begin DATA LINES

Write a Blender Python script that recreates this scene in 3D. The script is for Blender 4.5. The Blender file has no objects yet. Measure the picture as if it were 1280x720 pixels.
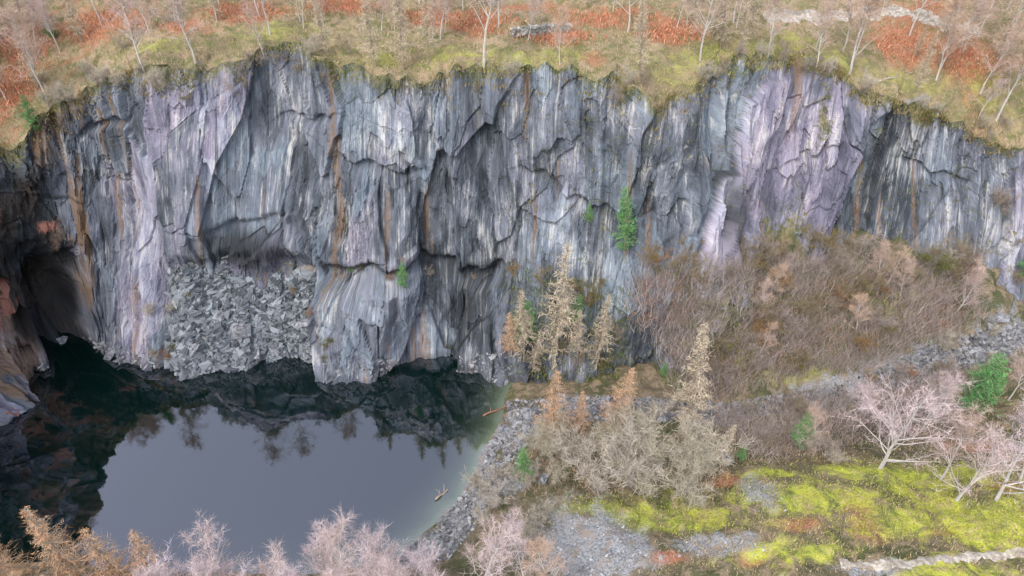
import bpy, math, random
import numpy as np
from mathutils import Vector, Matrix
from mathutils.bvhtree import BVHTree
random.seed(7); RNG=np.random.default_rng(7)
sc=bpy.context.scene
HC=80.0; P=math.radians(38); F=853.0
cam=bpy.data.cameras.new("camera"); cam.lens=24; cam.sensor_width=36; cam.clip_end=6000; cam.clip_start=1
co=bpy.data.objects.new("camera",cam); sc.collection.objects.link(co); sc.camera=co
co.location=(0,0,HC); co.rotation_euler=(math.radians(90-38),0,0)
try:
    sc.view_settings.view_transform='Standard'; sc.view_settings.look='None'; sc.view_settings.exposure=0
except Exception: pass
def raydir(u,v):
    a=(u-640)/F; b=-(v-360)/F
    return np.array([a, math.cos(P)+b*math.sin(P), -math.sin(P)+b*math.cos(P)])
def W(u,v,z):
    d=raydir(u,v); t=(z-HC)/d[2]
    return np.array([d[0]*t,d[1]*t,z])
# ---------------- noise helpers
def _h(ix,iy,seed):
    n=(ix.astype(np.int64)*374761393+iy.astype(np.int64)*668265263+seed*1442695041)&0xFFFFFFFF
    n=((n^(n>>13))*1274126177)&0xFFFFFFFF
    n=((n^(n>>15))*2246822519)&0xFFFFFFFF
    return ((n^(n>>16))&0xFFFFFF)/float(0xFFFFFF)
def vn(x,y,seed=0):
    ix=np.floor(x);iy=np.floor(y);fx=x-ix;fy=y-iy
    fx=fx*fx*(3-2*fx);fy=fy*fy*(3-2*fy)
    a=_h(ix,iy,seed);b=_h(ix+1,iy,seed);c=_h(ix,iy+1,seed);d=_h(ix+1,iy+1,seed)
    return (a*(1-fx)+b*fx)*(1-fy)+(c*(1-fx)+d*fx)*fy
def fbm(x,y,seed=0,o=4):
    s=0;a=.5;t=0
    for i in range(o):
        s=s+a*vn(x*2**i,y*2**i,seed+i*17);t+=a;a*=.5
    return s/t
def tri(x,y,seed):
    ix=np.floor(x);iy=np.floor(y);fx=x-ix;fy=y-iy
    a=_h(ix,iy,seed);b=_h(ix+1,iy,seed);c=_h(ix,iy+1,seed);d=_h(ix+1,iy+1,seed)
    flip=_h(ix,iy,seed+9)>.5
    t1=np.where(fx+fy<1,a+(b-a)*fx+(c-a)*fy,d+(c-d)*(1-fx)+(b-d)*(1-fy))
    t2=np.where(fx>fy,a+(b-a)*fx+(d-b)*fy,a+(d-c)*fx+(c-a)*fy)
    return np.where(flip,t1,t2)-.5
def voro(x,y,seed):
    ix=np.floor(x);iy=np.floor(y)
    f1=np.full(x.shape,9.);f2=np.full(x.shape,9.)
    out=[np.zeros(x.shape) for _ in range(5)]
    for i in(-1,0,1):
        for j in(-1,0,1):
            cx=ix+i;cy=iy+j
            px=cx+.1+.8*_h(cx,cy,seed);py=cy+.1+.8*_h(cx,cy,seed+1)
            dx=x-px;dy=y-py
            d=np.abs(dx)*.7+np.abs(dy)*.55+.35*np.sqrt(dx*dx+dy*dy)
            m=d<f1
            f2=np.where(m,f1,np.minimum(f2,d)); f1=np.where(m,d,f1)
            vals=(_h(cx,cy,seed+2),_h(cx,cy,seed+3),_h(cx,cy,seed+4),dx,dy)
            for k in range(5): out[k]=np.where(m,vals[k],out[k])
    return out,f2-f1
def ss(a,b,x):
    t=np.clip((x-a)/(b-a),0,1);return t*t*(3-2*t)
# ---------------- mesh helpers
def mesh_np(name,V,Fc,smooth=False):
    V=np.asarray(V,dtype=np.float32);Fc=np.asarray(Fc,dtype=np.int32)
    me=bpy.data.meshes.new(name);n=len(Fc);k=Fc.shape[1]
    me.vertices.add(len(V));me.vertices.foreach_set("co",V.ravel())
    me.loops.add(n*k);me.loops.foreach_set("vertex_index",Fc.ravel())
    me.polygons.add(n);me.polygons.foreach_set("loop_start",np.arange(0,n*k,k,dtype=np.int32))
    me.polygons.foreach_set("loop_total",np.full(n,k,dtype=np.int32))
    me.polygons.foreach_set("use_smooth",np.full(n,smooth,dtype=bool))
    me.update(calc_edges=True);me.validate();return me
def gridfaces(nr,nc):
    i=np.arange(nr-1)[:,None]*nc+np.arange(nc-1)[None,:]
    i=i.ravel();return np.stack([i,i+1,i+nc+1,i+nc],1)
def add(name,me,mat=None,**kw):
    o=bpy.data.objects.new(name,me);sc.collection.objects.link(o)
    if mat and me: me.materials.append(mat)
    for k,v in kw.items():o[k]=v
    return o
def vattr(me,name,arr):
    a=me.color_attributes.new(name,'FLOAT_COLOR','POINT')
    c=np.ones((len(me.vertices),4),dtype=np.float32);c[:,:arr.shape[1]]=arr
    a.data.foreach_set("color",c.ravel())
def uvl(me,uv):
    l=me.uv_layers.new(name="survey")
    idx=np.empty(len(me.loops),dtype=np.int32);me.loops.foreach_get("vertex_index",idx)
    l.data.foreach_set("uv",uv[idx].astype(np.float32).ravel())
# ---------------- material helper
class NT:
    def __init__(s,name):
        s.m=bpy.data.materials.new(name);s.m.use_nodes=True;s.t=s.m.node_tree;s.n=s.t.nodes;s.l=s.t.links
        s.b=s.n["Principled BSDF"];s.b.inputs["Roughness"].default_value=.9
        s.b.inputs["Specular IOR Level"].default_value=.15
    def N(s,ty,**k):
        x=s.n.new(ty)
        for a,b in k.items():setattr(x,a,b)
        return x
    def set(s,inp,v):
        if isinstance(v,bpy.types.NodeSocket): s.l.new(v,inp)
        else: inp.default_value=v
    def math(s,op,a,b=0.,c=None,clamp=False):
        x=s.N('ShaderNodeMath',operation=op,use_clamp=clamp);s.set(x.inputs[0],a);s.set(x.inputs[1],b)
        if c is not None:s.set(x.inputs[2],c)
        return x.outputs[0]
    def mix(s,f,a,b,mode='MIX'):
        x=s.N('ShaderNodeMix',data_type='RGBA',blend_type=mode)
        s.set(x.inputs[0],f)
        for i,v in((6,a),(7,b)):
            if isinstance(v,tuple):v=(*v,1)[:4]
            s.set(x.inputs[i],v)
        return x.outputs[2]
    def noise(s,vec,scale,detail=4,rough=.55,dist=0):
        x=s.N('ShaderNodeTexNoise');s.l.new(vec,x.inputs['Vector']);x.inputs['Scale'].default_value=scale
        x.inputs['Detail'].default_value=detail;x.inputs['Roughness'].default_value=rough;x.inputs['Distortion'].default_value=dist
        return x.outputs['Fac']
    def map(s,vec,sc_,loc=(0,0,0),rot=(0,0,0)):
        x=s.N('ShaderNodeMapping');s.l.new(vec,x.inputs[0]);x.inputs['Scale'].default_value=sc_;x.inputs['Location'].default_value=loc;x.inputs['Rotation'].default_value=rot
        return x.outputs[0]
    def ramp(s,f,stops):
        x=s.N('ShaderNodeValToRGB');s.l.new(f,x.inputs[0]);e=x.color_ramp.elements
        while len(e)<len(stops):e.new(.5)
        for q,(p,c) in zip(e,stops):
            q.position=p;q.color=(c,c,c,1) if not isinstance(c,tuple) else (*c,1)
        return x.outputs[0]
    def step(s,f,a,b): 
        x=s.N('ShaderNodeMapRange',interpolation_type='SMOOTHSTEP');s.set(x.inputs[0],f);x.inputs[1].default_value=a;x.inputs[2].default_value=b
        return x.outputs[0]
    def bump(s,h,st=.5,d=.3):
        x=s.N('ShaderNodeBump');x.inputs['Strength'].default_value=st;x.inputs['Distance'].default_value=d
        s.l.new(h,x.inputs['Height']);s.l.new(x.outputs[0],s.b.inputs['Normal'])
    def col(s,c): s.set(s.b.inputs['Base Color'],c if not isinstance(c,tuple) else (*c,1))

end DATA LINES

_GOAL:_
Every line in the data that holds "objects" should be copied out.

_SOLUTION:_
Write a Blender Python script that recreates this scene in 3D. The script is for Blender 4.5. The Blender file has no objects yet. Measure the picture as if it were 1280x720 pixels.
co=bpy.data.objects.new("camera",cam); sc.collection.objects.link(co); sc.camera=co
    o=bpy.data.objects.new(name,me);sc.collection.objects.link(o)